>> begin DATASET SECTION
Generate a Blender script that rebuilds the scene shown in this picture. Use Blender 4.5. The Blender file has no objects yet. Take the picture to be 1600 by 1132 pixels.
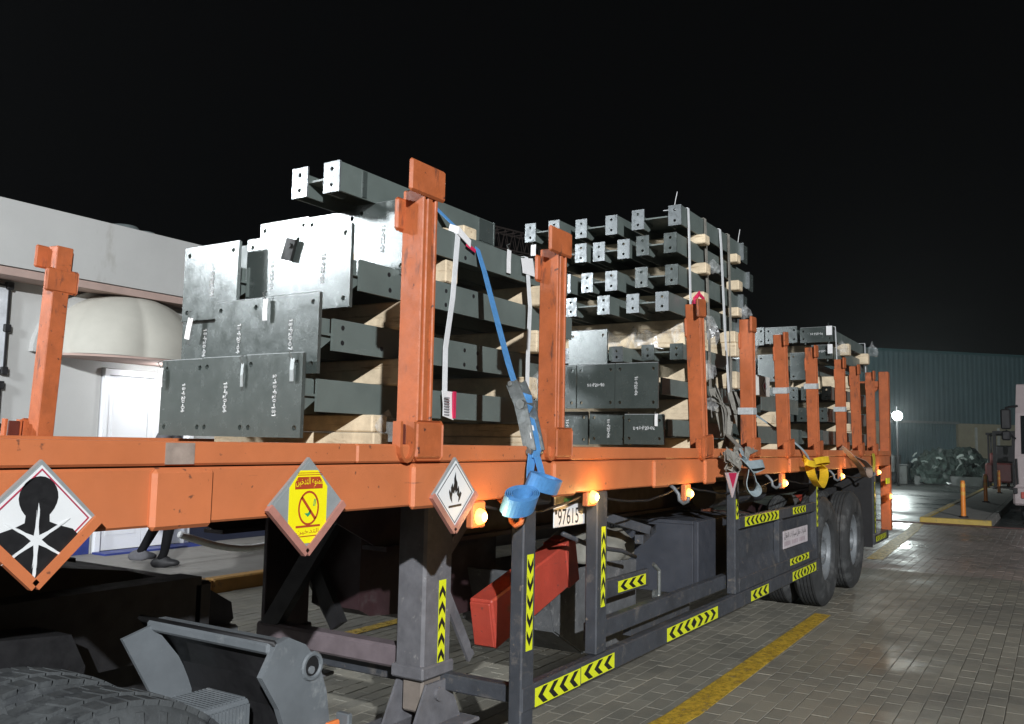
import bpy, bmesh, math, random
from mathutils import Vector, Matrix
random.seed(7)
rnd = random.uniform
SC = bpy.context.scene
COL = SC.collection

# ------------------------------------------------------------------ camera, world, lights, exposure
YAW, PITCH, ROLL = math.radians(31.99), math.radians(5.254), math.radians(1.130)
fw = Vector((math.cos(YAW) * math.cos(PITCH), math.sin(YAW) * math.cos(PITCH), math.sin(PITCH)))
r0 = Vector((math.sin(YAW), -math.cos(YAW), 0)); u0 = r0.cross(fw)
rt = r0 * math.cos(ROLL) + u0 * math.sin(ROLL); up = u0 * math.cos(ROLL) - r0 * math.sin(ROLL)
cam = bpy.data.cameras.new('camera'); camo = bpy.data.objects.new('camera', cam); COL.objects.link(camo)
camo.matrix_world = Matrix(((rt.x, up.x, -fw.x, 0), (rt.y, up.y, -fw.y, -1.85), (rt.z, up.z, -fw.z, 1.486), (0, 0, 0, 1)))
cam.sensor_width = 36; cam.lens = 1365.4 / 1600 * 36; cam.clip_start = .05; cam.clip_end = 500
SC.camera = camo

w = bpy.data.worlds.new('World'); SC.world = w; w.use_nodes = True
bg = w.node_tree.nodes['Background']; bg.inputs[0].default_value = (.85, .92, 1, 1); bg.inputs[1].default_value = .0019

def lamp(name, kind, loc, power, col, target=None, size=.2, angle=150, blend=.5):
    l = bpy.data.lights.new(name, kind); o = bpy.data.objects.new(name, l); COL.objects.link(o)
    o.location = loc; l.energy = power; l.color = col; l.shadow_soft_size = size
    if kind == 'SPOT':
        l.spot_size = math.radians(angle); l.spot_blend = blend
        o.rotation_euler = (Vector(target) - Vector(loc)).to_track_quat('-Z', 'Y').to_euler()
    return o
KEY = Vector((-13.6, -15.2, 9.4)); SIDE_L = Vector((-1.05, 5.5, 3.95))
lamp('yard_flood_light', 'SPOT', KEY, 36000, (.95, .97, 1), (3, 1, 1), .16, 120)
lamp('side_flood_light', 'SPOT', SIDE_L, 1350, (.90, .95, 1), (5, 1.2, 1.2), .30, 140)
lamp('distant_flood_light', 'POINT', (39.7, 3.90, 2.94), 520, (.88, 1, .97), None, .15)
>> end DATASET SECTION
● TASK OBJECTIVE
From the opening line of the listing above through the line bearing "COL = SC.collection", repeat each line exactly. Drop every picture.

● FINAL RESULT
Generate a Blender script that rebuilds the scene shown in this picture. Use Blender 4.5. The Blender file has no objects yet. Take the picture to be 1600 by 1132 pixels.
import bpy, bmesh, math, random
from mathutils import Vector, Matrix
random.seed(7)
rnd = random.uniform
SC = bpy.context.scene
COL = SC.collection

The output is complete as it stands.